→ DATA SHOWN:
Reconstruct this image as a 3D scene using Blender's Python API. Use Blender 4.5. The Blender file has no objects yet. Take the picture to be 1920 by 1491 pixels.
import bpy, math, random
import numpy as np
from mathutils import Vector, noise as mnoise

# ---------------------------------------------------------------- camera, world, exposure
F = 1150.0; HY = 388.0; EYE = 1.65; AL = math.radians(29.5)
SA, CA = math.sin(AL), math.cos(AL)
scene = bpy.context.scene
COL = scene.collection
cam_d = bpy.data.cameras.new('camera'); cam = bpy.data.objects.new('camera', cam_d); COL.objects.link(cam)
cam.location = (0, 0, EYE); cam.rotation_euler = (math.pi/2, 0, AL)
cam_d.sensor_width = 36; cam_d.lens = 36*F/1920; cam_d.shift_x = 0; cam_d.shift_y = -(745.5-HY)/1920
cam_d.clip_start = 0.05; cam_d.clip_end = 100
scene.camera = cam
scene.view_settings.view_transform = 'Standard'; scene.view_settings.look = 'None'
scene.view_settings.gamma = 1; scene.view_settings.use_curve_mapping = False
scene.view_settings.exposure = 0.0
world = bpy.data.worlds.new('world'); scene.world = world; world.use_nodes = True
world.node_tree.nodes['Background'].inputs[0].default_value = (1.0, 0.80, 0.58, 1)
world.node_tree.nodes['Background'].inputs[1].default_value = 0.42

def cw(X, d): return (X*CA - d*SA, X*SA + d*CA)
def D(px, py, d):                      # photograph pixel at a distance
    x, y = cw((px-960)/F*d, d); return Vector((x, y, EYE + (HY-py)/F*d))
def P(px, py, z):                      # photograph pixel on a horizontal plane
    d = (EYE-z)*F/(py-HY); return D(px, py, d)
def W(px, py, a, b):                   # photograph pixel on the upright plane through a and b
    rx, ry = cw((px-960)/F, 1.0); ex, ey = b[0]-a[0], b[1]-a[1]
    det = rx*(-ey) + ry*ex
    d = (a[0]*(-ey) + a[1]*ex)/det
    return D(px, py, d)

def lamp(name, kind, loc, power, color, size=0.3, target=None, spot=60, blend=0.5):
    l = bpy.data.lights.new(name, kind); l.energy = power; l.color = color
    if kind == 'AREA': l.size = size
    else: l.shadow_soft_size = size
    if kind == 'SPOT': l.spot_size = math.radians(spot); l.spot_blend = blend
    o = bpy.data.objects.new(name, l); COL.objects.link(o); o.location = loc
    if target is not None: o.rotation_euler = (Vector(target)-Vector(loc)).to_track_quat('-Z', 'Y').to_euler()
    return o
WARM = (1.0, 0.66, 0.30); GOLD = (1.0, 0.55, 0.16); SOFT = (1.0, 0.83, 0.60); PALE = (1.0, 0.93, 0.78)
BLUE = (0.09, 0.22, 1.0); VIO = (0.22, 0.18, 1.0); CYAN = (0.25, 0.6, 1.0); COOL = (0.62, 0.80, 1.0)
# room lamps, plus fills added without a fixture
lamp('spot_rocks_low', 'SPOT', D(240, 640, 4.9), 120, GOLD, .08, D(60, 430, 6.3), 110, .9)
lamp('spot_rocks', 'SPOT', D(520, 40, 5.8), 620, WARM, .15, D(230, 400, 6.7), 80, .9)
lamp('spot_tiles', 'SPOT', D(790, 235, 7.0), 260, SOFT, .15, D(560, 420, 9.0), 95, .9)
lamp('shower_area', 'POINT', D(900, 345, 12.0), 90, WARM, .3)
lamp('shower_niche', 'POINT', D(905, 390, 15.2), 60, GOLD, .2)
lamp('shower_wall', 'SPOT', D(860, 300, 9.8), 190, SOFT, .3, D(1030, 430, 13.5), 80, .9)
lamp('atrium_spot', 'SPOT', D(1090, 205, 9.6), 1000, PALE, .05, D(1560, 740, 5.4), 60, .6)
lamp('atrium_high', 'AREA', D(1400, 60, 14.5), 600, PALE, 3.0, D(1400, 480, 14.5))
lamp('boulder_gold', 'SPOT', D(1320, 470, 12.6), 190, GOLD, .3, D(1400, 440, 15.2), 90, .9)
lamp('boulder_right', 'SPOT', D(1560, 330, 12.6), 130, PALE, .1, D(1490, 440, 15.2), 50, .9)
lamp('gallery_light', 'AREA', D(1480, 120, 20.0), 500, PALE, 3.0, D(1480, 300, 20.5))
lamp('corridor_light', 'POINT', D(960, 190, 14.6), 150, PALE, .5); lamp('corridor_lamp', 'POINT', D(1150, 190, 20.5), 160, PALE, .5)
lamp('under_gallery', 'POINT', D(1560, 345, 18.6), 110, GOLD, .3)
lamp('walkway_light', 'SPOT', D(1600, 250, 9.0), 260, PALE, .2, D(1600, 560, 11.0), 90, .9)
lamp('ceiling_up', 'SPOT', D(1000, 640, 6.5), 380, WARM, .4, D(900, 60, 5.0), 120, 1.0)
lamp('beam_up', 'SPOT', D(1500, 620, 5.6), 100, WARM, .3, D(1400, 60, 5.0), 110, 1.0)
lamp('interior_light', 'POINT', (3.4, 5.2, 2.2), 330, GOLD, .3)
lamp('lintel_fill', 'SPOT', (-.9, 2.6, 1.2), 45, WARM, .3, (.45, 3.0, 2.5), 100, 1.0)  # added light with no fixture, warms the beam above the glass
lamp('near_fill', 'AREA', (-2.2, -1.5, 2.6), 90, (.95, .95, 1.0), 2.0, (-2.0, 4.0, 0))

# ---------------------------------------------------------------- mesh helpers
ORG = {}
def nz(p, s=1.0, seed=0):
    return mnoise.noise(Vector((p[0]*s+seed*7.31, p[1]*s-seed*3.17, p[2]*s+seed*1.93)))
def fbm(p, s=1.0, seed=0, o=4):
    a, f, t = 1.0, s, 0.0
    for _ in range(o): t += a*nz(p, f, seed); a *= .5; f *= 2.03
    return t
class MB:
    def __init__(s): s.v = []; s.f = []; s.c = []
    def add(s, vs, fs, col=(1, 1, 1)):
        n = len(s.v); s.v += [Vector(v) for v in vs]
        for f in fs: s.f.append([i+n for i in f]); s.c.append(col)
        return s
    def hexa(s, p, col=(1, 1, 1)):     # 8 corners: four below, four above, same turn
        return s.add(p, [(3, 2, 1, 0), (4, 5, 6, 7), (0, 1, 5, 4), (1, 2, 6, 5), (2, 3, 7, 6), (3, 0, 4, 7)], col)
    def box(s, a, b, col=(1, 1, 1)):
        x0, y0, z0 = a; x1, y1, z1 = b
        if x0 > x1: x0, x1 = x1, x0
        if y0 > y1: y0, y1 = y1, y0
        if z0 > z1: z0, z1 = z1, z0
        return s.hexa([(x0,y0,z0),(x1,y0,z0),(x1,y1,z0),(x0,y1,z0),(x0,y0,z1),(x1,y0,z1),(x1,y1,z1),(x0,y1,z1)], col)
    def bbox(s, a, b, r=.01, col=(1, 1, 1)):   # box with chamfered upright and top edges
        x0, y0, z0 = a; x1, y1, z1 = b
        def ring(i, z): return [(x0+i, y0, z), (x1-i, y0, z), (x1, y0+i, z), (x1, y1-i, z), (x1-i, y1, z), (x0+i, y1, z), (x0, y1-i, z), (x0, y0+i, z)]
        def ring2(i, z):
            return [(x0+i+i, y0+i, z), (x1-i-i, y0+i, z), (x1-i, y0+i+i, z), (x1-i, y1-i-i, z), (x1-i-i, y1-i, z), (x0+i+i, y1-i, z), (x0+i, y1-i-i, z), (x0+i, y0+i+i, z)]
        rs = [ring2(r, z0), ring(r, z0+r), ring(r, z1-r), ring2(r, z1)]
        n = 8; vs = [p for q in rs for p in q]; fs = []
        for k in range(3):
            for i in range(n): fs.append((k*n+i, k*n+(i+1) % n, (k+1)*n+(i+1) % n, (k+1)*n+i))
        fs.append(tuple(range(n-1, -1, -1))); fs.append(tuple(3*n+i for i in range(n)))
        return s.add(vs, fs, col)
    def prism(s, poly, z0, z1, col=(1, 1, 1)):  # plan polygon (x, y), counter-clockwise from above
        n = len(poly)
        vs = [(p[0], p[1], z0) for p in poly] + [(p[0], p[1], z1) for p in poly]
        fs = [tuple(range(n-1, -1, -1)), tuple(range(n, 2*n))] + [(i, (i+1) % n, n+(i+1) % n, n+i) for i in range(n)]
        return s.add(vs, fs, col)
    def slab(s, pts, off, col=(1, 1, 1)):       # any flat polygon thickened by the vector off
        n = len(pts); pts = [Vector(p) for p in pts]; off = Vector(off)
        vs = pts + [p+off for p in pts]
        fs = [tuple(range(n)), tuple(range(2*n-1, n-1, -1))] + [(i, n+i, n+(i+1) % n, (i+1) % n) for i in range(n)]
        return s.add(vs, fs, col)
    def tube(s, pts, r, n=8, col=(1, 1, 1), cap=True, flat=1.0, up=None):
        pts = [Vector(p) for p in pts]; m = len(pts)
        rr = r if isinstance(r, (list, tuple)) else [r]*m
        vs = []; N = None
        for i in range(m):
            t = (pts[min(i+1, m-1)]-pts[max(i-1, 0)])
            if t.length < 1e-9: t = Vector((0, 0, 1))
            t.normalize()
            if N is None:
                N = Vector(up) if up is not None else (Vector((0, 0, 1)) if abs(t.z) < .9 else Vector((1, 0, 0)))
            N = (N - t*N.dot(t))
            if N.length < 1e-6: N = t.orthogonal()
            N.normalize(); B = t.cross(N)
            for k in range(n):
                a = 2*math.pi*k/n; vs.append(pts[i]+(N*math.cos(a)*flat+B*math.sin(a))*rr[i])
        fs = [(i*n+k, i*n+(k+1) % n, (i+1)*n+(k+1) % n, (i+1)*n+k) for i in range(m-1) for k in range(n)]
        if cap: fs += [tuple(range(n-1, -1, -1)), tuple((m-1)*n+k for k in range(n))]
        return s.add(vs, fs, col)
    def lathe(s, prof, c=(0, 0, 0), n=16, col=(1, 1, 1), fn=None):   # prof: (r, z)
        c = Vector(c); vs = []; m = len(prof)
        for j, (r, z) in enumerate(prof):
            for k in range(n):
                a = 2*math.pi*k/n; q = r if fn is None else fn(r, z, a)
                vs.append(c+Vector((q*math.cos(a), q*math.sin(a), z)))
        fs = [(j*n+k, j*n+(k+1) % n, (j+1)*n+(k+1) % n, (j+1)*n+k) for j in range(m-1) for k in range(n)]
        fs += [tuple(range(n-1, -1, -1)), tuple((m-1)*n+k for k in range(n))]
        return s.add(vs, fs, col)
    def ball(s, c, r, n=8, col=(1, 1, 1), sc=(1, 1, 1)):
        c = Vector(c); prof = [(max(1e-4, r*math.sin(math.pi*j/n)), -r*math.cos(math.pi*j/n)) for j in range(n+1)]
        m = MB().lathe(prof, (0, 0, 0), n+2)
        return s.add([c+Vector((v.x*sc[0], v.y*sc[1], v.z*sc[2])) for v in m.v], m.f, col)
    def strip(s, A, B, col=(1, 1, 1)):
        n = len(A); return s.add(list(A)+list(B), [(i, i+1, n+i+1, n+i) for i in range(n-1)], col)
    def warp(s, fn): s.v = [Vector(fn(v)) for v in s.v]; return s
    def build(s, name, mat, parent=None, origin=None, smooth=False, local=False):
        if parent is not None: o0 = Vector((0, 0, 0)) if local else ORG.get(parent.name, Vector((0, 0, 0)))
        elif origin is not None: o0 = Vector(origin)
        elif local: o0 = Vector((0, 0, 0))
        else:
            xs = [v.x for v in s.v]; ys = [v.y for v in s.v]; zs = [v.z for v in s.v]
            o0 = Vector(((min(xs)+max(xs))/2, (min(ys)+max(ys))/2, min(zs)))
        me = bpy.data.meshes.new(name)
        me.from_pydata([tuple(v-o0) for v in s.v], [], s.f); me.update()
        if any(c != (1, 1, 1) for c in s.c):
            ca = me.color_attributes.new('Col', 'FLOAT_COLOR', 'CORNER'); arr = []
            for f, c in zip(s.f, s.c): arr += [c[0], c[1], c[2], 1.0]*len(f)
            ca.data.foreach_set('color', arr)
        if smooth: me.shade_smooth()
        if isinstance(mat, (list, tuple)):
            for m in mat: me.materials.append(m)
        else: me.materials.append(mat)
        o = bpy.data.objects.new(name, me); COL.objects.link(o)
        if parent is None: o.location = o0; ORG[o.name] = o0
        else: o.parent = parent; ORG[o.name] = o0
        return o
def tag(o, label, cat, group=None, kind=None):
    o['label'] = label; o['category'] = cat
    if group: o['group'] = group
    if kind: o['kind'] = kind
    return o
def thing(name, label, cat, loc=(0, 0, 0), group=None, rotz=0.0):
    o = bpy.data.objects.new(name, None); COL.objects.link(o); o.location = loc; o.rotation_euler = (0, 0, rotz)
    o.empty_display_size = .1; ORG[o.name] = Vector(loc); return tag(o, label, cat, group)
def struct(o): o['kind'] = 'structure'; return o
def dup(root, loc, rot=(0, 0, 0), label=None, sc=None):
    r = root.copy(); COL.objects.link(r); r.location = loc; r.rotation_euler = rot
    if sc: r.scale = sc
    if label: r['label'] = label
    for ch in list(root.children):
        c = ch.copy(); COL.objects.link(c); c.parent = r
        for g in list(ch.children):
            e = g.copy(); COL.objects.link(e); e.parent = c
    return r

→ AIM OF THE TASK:
Quote verbatim the opening lines of the listing above, ending with the line where "from mathutils import Vector, noise as mnoise" appears; include both endpoints and nothing more.

→ PROBLEM SOLUTION:
Reconstruct this image as a 3D scene using Blender's Python API. Use Blender 4.5. The Blender file has no objects yet. Take the picture to be 1920 by 1491 pixels.
import bpy, math, random
import numpy as np
from mathutils import Vector, noise as mnoise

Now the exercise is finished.